Spotify for Sport anyone?
This is from something Jimmy Iovine said on a podcast.
Since the labels lost control of the formats, tech companies commoditised the product.
Look at the video streaming wars. Netflix, HBO Max, Disney Plus are in a bloodbath. But they have a distinct weapon: Differentiation. If you want to watch Stranger Things, you need Netflix. If you want The Last of Us, you need HBO. Yet, if you look at music: Spotify, Apple Music, Amazon Music, and Tidal all offer the exact same product: A library of 100 million songs. As Jimmy points out in the podcast, this lack of differentiation turns music into a utility. Music is now indistinguishable from tap water or electricity. “Right now, music streaming is a utility,” he says. “All the services are exactly the same, they do the same trick. If one of them lowered their price the rest are toast, because there’s no unique offering.”
So music as utility. Collapse of intangible value (until you get back on the vinyl).
This next bit is on the crappy economics of Spotify:
Here is the financial reality that Wall Street has historically hated about standalone DSPs like Spotify.
In a normal tech business (like SaaS or Netflix), as you gain more subscribers, your profit margins increase exponentially because your fixed costs stay relatively stable. Once Netflix pays $20 million to produce an original movie, that cost is fixed. Whether 1 million or 100 million people watch it, the cost doesn’t change. The margin expands.
Streaming music operates in reverse. Because DSPs pay out roughly 70% of every dollar earned back to rightsholders (labels and publishers), their costs scale linearly with their user base. Every time a song is streamed, a fraction of a cent leaves the building.
Iovine put it bluntly: “The streaming services have a bad situation, there’s no margins, they’re not making any money.”
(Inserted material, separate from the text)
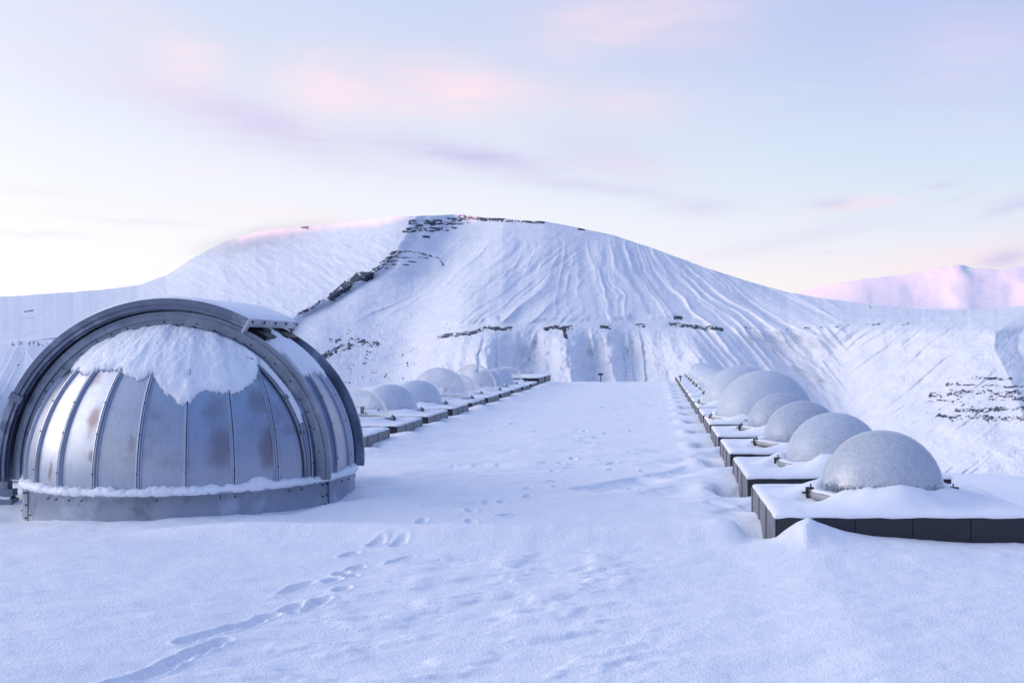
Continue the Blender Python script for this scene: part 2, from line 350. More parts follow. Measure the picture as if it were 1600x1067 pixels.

This model only works for Apple, Amazon, and Google, because they don’t needtheir music platforms to be wildly profitable. Amazon uses music as a loss-leader to keep you paying for Prime. Apple uses it to sell $1,000 iPhones. As for Spotify, or any standalone music streaming company, they’re kind of screwed.
From mass audience to micro communities: The conclusion will resonate with the sports biz.
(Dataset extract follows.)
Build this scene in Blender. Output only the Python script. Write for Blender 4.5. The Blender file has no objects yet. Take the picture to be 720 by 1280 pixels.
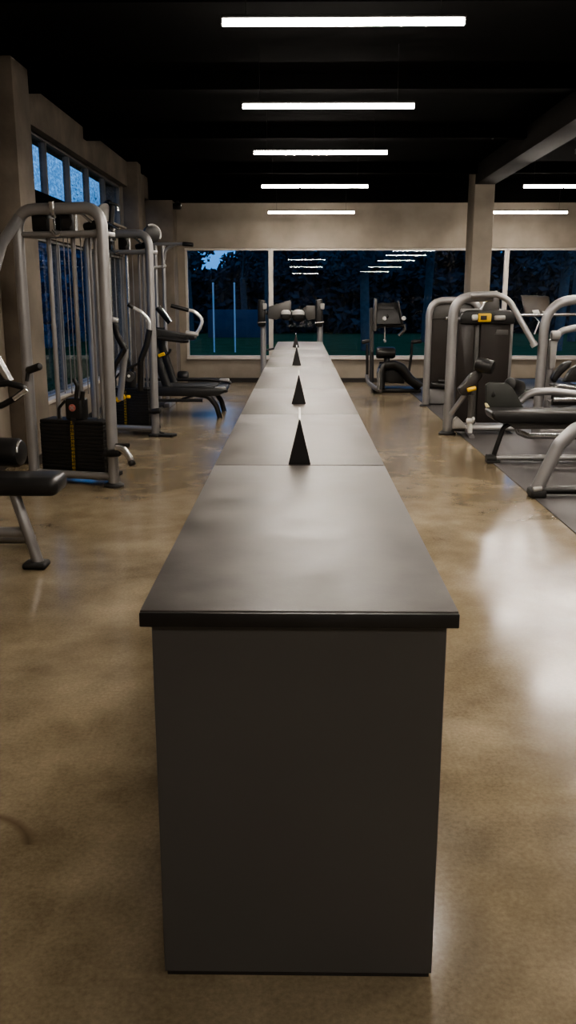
import bpy, bmesh, math, random
from mathutils import Vector, Matrix
random.seed(7)
PI = math.pi
scene = bpy.context.scene
COL = scene.collection

# ------------------------------------------------------------------ materials
def new_mat(name):
    m = bpy.data.materials.new(name); m.use_nodes = True
    nt = m.node_tree; b = nt.nodes['Principled BSDF']
    return m, nt, b

def noise_mat(name, c1, c2, rough=0.5, metal=0.0, scale=6.0, bump=0.0, rough2=None, detail=6.0, spec=None, bscale=None):
    m, nt, b = new_mat(name)
    tc = nt.nodes.new('ShaderNodeTexCoord')
    n = nt.nodes.new('ShaderNodeTexNoise'); n.inputs['Scale'].default_value = scale; n.inputs['Detail'].default_value = detail
    nt.links.new(tc.outputs['Object'], n.inputs['Vector'])
    r = nt.nodes.new('ShaderNodeValToRGB')
    r.color_ramp.elements[0].position = 0.3; r.color_ramp.elements[1].position = 0.7
    r.color_ramp.elements[0].color = (*c1, 1); r.color_ramp.elements[1].color = (*c2, 1)
    nt.links.new(n.outputs['Fac'], r.inputs['Fac']); nt.links.new(r.outputs['Color'], b.inputs['Base Color'])
    b.inputs['Metallic'].default_value = metal
    if rough2 is None:
        b.inputs['Roughness'].default_value = rough
    else:
        mr = nt.nodes.new('ShaderNodeMapRange'); mr.inputs['To Min'].default_value = rough; mr.inputs['To Max'].default_value = rough2
        mr.inputs['From Min'].default_value = 0.3; mr.inputs['From Max'].default_value = 0.7
        nt.links.new(n.outputs['Fac'], mr.inputs['Value']); nt.links.new(mr.outputs['Result'], b.inputs['Roughness'])
    if spec is not None: b.inputs['Specular IOR Level'].default_value = spec
    if bump > 0:
        n2 = nt.nodes.new('ShaderNodeTexNoise'); n2.inputs['Scale'].default_value = bscale or scale * 12; n2.inputs['Detail'].default_value = 3
        nt.links.new(tc.outputs['Object'], n2.inputs['Vector'])
        bp = nt.nodes.new('ShaderNodeBump'); bp.inputs['Strength'].default_value = bump; bp.inputs['Distance'].default_value = 0.01
        nt.links.new(n2.outputs['Fac'], bp.inputs['Height']); nt.links.new(bp.outputs['Normal'], b.inputs['Normal'])
    return m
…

If Streaming Isn’t the Endgame, What Is?
What if Jimmy is right? If the DSPs are “minutes away from obsolete,” what replaces them? Well, I’m not sure the DSPs are going to disappear overnight, but if you’re an artist or a manager trying to sustain yourself in this evolving music economy, the answer is direct ownership.
The artists who will survive the next five years are the ones who are quietly shifting their focus away from the “ATM Machine.” They are building their own cultural hangars.
They are capturing phone numbers on Laylo. They are driving fans to private Discord servers. They are focusing on ARPF (Average Revenue Per Fan) through high-margin merch, vinyl, and hard tickets, rather than begging for fractions of a penny from a playlist placement.
We are witnessing the death of the “Mass Audience” and the birth of the “Micro-Community.”
The music industry has spent a decade obsessing over how to get a million people to listen to a song once. The next decade will be defined by artists figuring out how to get 1,000 people to care forever.